Jason Vander-Hoek of Langley may be Canada’s Smartest Person – he dominated on last Sunday’s event.

Jason Vander-Hoek of Langley may be Canada’s Smartest Person – he dominated on last Sunday’s event.

Langley teacher takes on IQ challenge

Is Langley’s own Jason Vander-Hoek’s intellect the quickest?

A singing chemistry teacher from Langley is vying to be Canada’s Smartest Person.

Jason Vander-Hoek appeared Sunday as part of a group of four hopefuls on the CBC game show. He came away victorious and will be one of the seven people competing this Sunday in the two-hour finale.

Things started out looking rough for Vander-Hoek, a teacher at Johnston Heights Secondary in Surrey.

In the opening word game, he didn’t do well.

“I was surprised,” Vander-Hoek said. “I was definitely thrown off. It was all about the rally.”

He did rally, dominating in a physical intelligence challenge, then taking more points in a quick math game called Portfolio Pro.

The math challenge involved relatively simple equations – competitors had to subtract, multiply or calculate a percentage, then dump coins representing the number into a bin. But they had just 10 seconds to do the math and get the money counted.

“It’s all about how do you do it,” Vander-Hoek said.

At the halfway mark, Vander-Hoek was tied for the lead.

As a teacher who has composed songs about chemistry to help teach his students, Vander-Hoek’s next challenge, a karaoke contest, played to his strengths. He won and then handily defeated the other highest-scoring contestant in a head-to-head elimination involving a number of small challenges back-to-back.

Vander-Hoek watched the event with a large group of friends at a local pub on Sunday night, and he’s planning to get together with some people to watch the finale this coming weekend too.

He can’t talk about what happens in the final, but his participation has helped him connect with his students in a new way, he said.

“They’re all singing the song from the karoke challenge to me,” he said.

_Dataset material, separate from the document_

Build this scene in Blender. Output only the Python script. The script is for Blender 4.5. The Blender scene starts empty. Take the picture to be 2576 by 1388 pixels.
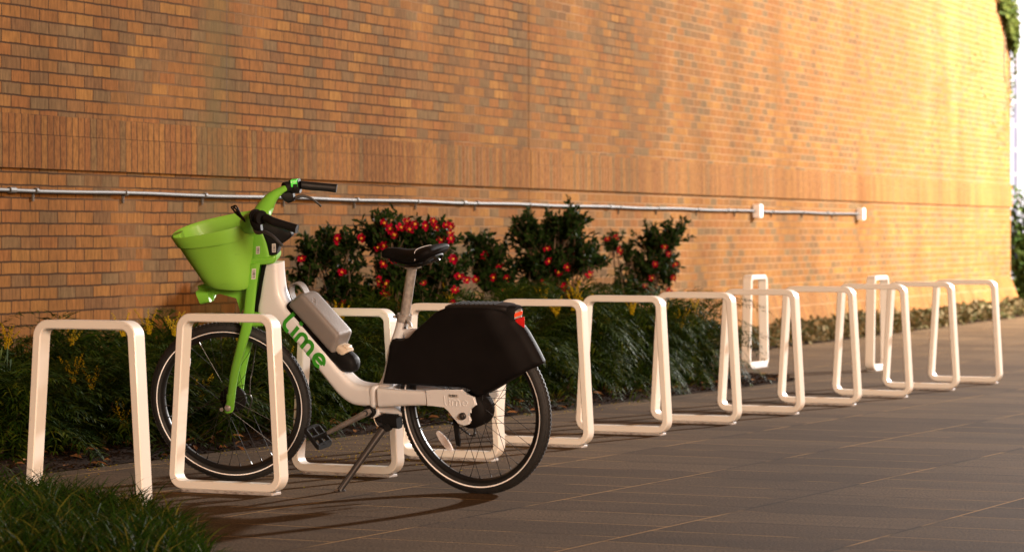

He’s also getting some good-natured jokes about the wig he wore during the contest.

The Langley man, a TWU and SFU graduate, has only been working full-time as a teacher since October.

Before that, he spent years driving a cement mixer before following his dream and heading to higher education.

He went through some rough financial times while putting himself through school, even living in a tent for four months. He camped out in the woods behind TWU.

“I had enough money for tuition, or housing,” he said.

He used his car as a closet and showered on campus.

Vander-Hoek stumbled on an ad for the Smartest Person auditions while he was working on an inner city theatre campus program last summer.

The ad asked “Are you Canada’s Smartest Person?”

“My immediate response was ‘Yeah, so?’” Vander-Hoek recalled.

He applied in May and heard back from the producers, who ran him through a number of tests via Skype.

They included mental math problems and spatial and word puzzles, all timed.

The finale has already been filmed, but Vander-Hoek can’t reveal how he did until after it airs on Sunday.

“It was the most fun I’ve ever had, easily,” he said of filming the show.